Gulliver’s Travels

Continuing with my investigation of classic stories I’ve heard about all of my life and have become curious about the originals, I’ve recently finished reading Gulliver’s Travels.  Every pop-culture version of this work I have ever seen describes Gulliver among the Lulliputians.  But this adventure is only one part of four.  Gulliver also travels to Brobdingnag, where he encounters a race of giants (the exact reverse of Lilliput); the flying island of Laputa, which hovers over and rules the island of Balnibarbi, with its capital city of Lagado where totally useless research is conducted; Luggnagg, with a race of immortals called struldburgs; the island of Glubbdubdrib; and finally to the land of the Houyhnhnms, populated by an equine race who is being served by humanoid savages called Yahoos.
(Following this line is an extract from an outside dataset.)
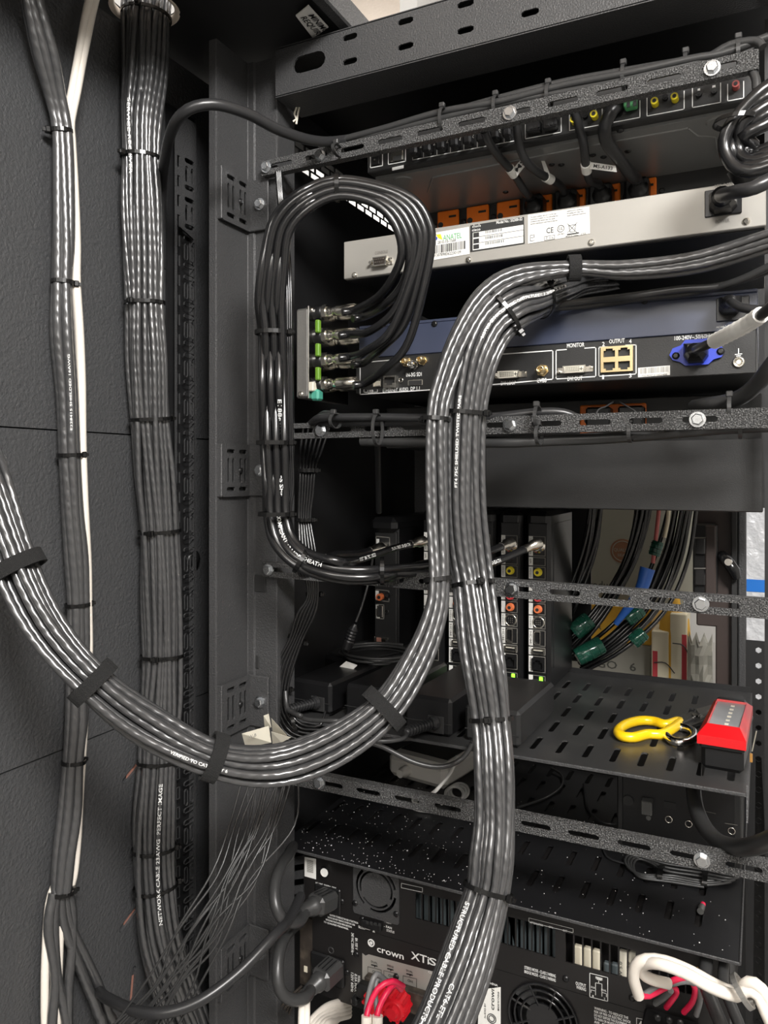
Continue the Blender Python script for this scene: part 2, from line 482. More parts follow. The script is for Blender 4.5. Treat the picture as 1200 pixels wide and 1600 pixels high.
# ------------------------------------------------------------------ cable bundles
def hexpack(n):
    pts = []
    for i in range(-6, 7):
        for j in range(-6, 7): pts.append((i + j * .5, j * .8660254))
    pts.sort(key=lambda p: (round(p[0] ** 2 + p[1] ** 2, 4), atan2(p[1], p[0])))
    pts = pts[:n]; m = max(sqrt(x * x + y * y) for x, y in pts) or 1.
    cx = sum(p[0] for p in pts) / n; cy = sum(p[1] for p in pts) / n
    return [((x - cx) / m, (y - cy) / m) for x, y in pts]
def frames(path):
    out = []; P = [Vector(p[:3]) for p in path]
    for i in range(len(P)):
        T = (P[min(i + 1, len(P) - 1)] - P[max(i - 1, 0)]).normalized()
        N = (O - P[i]); N = (N - T * N.dot(T)).normalized(); out.append((P[i], T, T.cross(N), N))
    return out
def nearest(fr, px, py):
    best = None
    for i, (p, T, S, N) in enumerate(fr):
        q = p - O; d = q.dot(FW)
        if d < .05: continue
        x = PCX + FOC * q.dot(RT) / d; y = PCY - FOC * q.z / d; e = (x - px) ** 2 + (y - py) ** 2
        if best is None or e < best[0]: best = (e, i)
    return best[1]
def tie_on(root, fr, i, a, b, head=None, wd=.0036, name='cable_tie', m='tie_nylon', tail=None, tilt=0.):
    p, T, S, N = fr[i]
    if tilt:
        Rm = Matrix.Rotation(tilt, 3, N); T = Rm @ T; S = Rm @ S
    mb = MB().strap(p, T, S, N, a, b, wd, .0011 if m == 'tie_nylon' else .0022)
    if head is not None:
        d = S * cos(head) * (a + .002) + N * sin(head) * (b + .002); u = d.normalized(); v = T.cross(u)
        R = Matrix((v, T, u)).transposed()
        mb.box(p + d, (.0062, .0058, .0046), .0008, R)
        mb.box(p + d + u * .003, (.0026, .0030, .0030), 0, R)
    return mb.build(name, m, root)
def bundle(name, label, cat, ctrl, n, r, m='cable_jacket', ties=(), straps=(), flat=1., seed=1, wob=.5, twist=.6, sides=8, group=None, part='cable', step=.009, spread=None, prints=()):
    """ctrl: (point, half width in metres). ties: (px, py, head angle). The cables are packed round the path."""
    path = smooth_path([(*p, h) for p, h in ctrl], step); fr = frames(path); N_ = len(path)
    base = min(path, key=lambda q: q[2])
    root = thing(name, label, cat, base[:3], group)
    rnd = random.Random(seed); offs = hexpack(n)
    paths = []
    for k, (ox, oy) in enumerate(offs):
        ph = [rnd.uniform(0, 2 * pi) for _ in range(4)]; fq = [rnd.uniform(9, 16), rnd.uniform(22, 34)]; pts = []
        s = 0.
        for i, (p, T, S, N) in enumerate(fr):
            if i: s += (p - fr[i - 1][0]).length
            a = twist * sin(s * 2.2 + seed) ; c, q = cos(a), sin(a)
            x, y = ox * c - oy * q, ox * q + oy * c
            h = max(path[i][3] - r, r * .2)
            wx = wob * r * (sin(fq[0] * s + ph[0]) + .4 * sin(fq[1] * s + ph[1])); wy = wob * r * (sin(fq[0] * s + ph[2]) + .4 * sin(fq[1] * s + ph[3]))
            pts.append(p + S * (x * h + wx) + N * (y * h * flat + wy))
        paths.append(pts)
        MB().tube(pts, r, sides, uv=True).build(part, m, root)
    for px, py, head, *tl in ties:
        i = nearest(fr, px, py); h = path[i][3]
        tie_on(root, fr, i, h + .0006, max(h * flat, r) + .0006, head, tilt=tl[0] if tl else 0.)
    for px, py, *tl in straps:
        i = nearest(fr, px, py); h = path[i][3]
        tie_on(root, fr, i, h + .001, max(h * flat, r) + .001, None, .011, 'hook_and_loop_strap', 'velcro', tilt=tl[0] if tl else 0.)
    for (t, px, py, want, h, flip, *rest) in prints:      # printing on the cable that passes nearest pixel (px,py) in front
        best = None
        for pts in paths:
            for i, p in enumerate(pts):
                q = p - O; d = q.dot(FW)
                if d < .05: continue
                e = (PCX + FOC * q.dot(RT) / d - px) ** 2 + (PCY - FOC * q.z / d - py) ** 2 + (d * 1500) ** 2 * .02 * 2
                if best is None or e < best[0]: best = (e, pts, i)
        pts, i = best[1], best[2]
        if flip: pts = pts[::-1]; i = len(pts) - 1 - i
        s0 = sum((b - a).length for a, b in zip(pts[:i], pts[1:i + 1]))
        MB().wrap_text(t, pts, s0, h, r, wd=want).build('lettering', 'white_print', root)
    return root, paths
def px_path(ctrl, kind='D'):
    """(px, py, place, half width px) -> (point, half width m); place is camera depth, or ('X', x) / ('Y', y)"""
    out = []
    for px, py, q, h in ctrl:
        p = D(px, py, q) if not isinstance(q, tuple) else (PX(px, py, q[1]) if q[0] == 'X' else PY(px, py, q[1]))
        out.append((p, h * depth(p) / FOC))
    return out
def cable(name, label, cat, pts, r, m, group=None, sides=8, step=.008, parent=None, uv=False):
    P = [Vector(q[:3]) for q in smooth_path(pts, step)]
    o = MB().tube(P, r, sides, uv=uv).build(name, m, parent)
    if parent is None: tag(o, label, cat, group)
    return o, P

# ================================================================== the room
def structure(mb, name, m, label, parent=None):
    o = mb.build(name, m, parent); o['kind'] = 'structure'; o['label'] = label; return o
structure(MB().bb(-1.9, 1.9, -1.9, 3.0, -1.56, -1.5), 'floor', 'floor_tile', 'grey floor of the equipment room under the rack')
_c = structure(MB().bb(-1.9, 1.9, -1.9, 3.0, 1.10, 1.16), 'ceiling', 'ceiling_tile', 'pale tiled ceiling above the rack')
for i in range(5):
    for j in range(6):
        x = -1.8 + i * .61 + .13; y = -1.7 + j * .61
        if x > 1.8: continue
        MB().bb(x, x + .60, y, y + .60, 1.0915, 1.0995, .003).build('ceiling_tile', 'ceiling_tile', _c)
structure(MB().bb(-1.9, 1.9, 3.0, 3.06, -1.5, 1.1), 'wall_front', 'wall_paint', 'white painted wall of the room beyond the rack')
structure(MB().bb(-1.9, 1.9, -1.96, -1.9, -1.5, 1.1), 'wall_back', 'wall_paint', 'white painted wall behind the camera')
structure(MB().bb(-1.01, -.95, -1.9, 3.0, -1.5, 1.1), 'wall_side', 'wall_paint', 'white painted wall beyond the black side panel')
structure(MB().bb(-.70, -.66, 1.50, 2.30, -1.5, 1.1).bb(-.95, -.66, 2.28, 2.32, -1.5, 1.1), 'light_baffle', 'wall_paint', 'added baffle keeping the side aisle light off the cartons in front of the rack')  # unseen baffle, added to stop aisle light reaching the cartons
structure(MB().bb(1.9, 1.96, -1.9, 3.0, -1.5, 1.1), 'wall_right', 'wall_paint', 'white painted wall to the right of the rack')

# the black panelled side that carries the vertical cable bundles
XW = -.600
wl = structure(MB().bb(XW - .024, XW - .010, -.25, .745, -1.5, .470), 'wall_left', 'dark_metal', 'black textured steel side panel with cable bundles tied to it')
for z0, z1 in ((-1.495, -.2648), (-.2634, .0405), (.0419, .470)):
    loops = [rect(-.25, z0, .745, z1)]
    for (px, py, hh, an) in ((205, 1207, .030, .5), (201, 1436, .030, .45), (208, 1537, .036, 1.45)):
        p = PX(px, py, XW)
        if z0 < p.z - EYE < z1: loops.append(slot(p.y, p.z - EYE, hh, .006, an))
    MB().plate(loops, .009, SIDE(W(XW - .0045, 0, 0))).build('panel', 'wall_coat', wl)
for (px, py, an) in ((206, 1207, .5), (202, 1436, .45), (208, 1541, 1.45)):   # brown board behind the knockouts
    p = PX(px, py, XW - .0032)
    MB().box(p, (.0008, .016, .024)).build('backing_board', 'copper_brown', wl)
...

Most of us have grown up thinking of Gulliver’s Travels as a children’s book.  But actually it is a somewhat crude political and social satire.  For example, Glubbdubdrib is inhabited by magicians who can conjure up the dead, so Gulliver is thus able to converse with many historical figures.  Also, Gulliver comes to identify with the horse-like Houyhnhnms, who seem to have transcended the human vices, and decides to spend the rest of his life with them.  Except the Houyhnhnms decide he is too much like a Yahoo and must leave for the good of their civilization.  When he eventually returns home, Gulliver experiences a revulsion to living among his fellow “Yahoos” (including his own family) and spends much of his time in the stables.

Not quite what is portrayed in pop culture.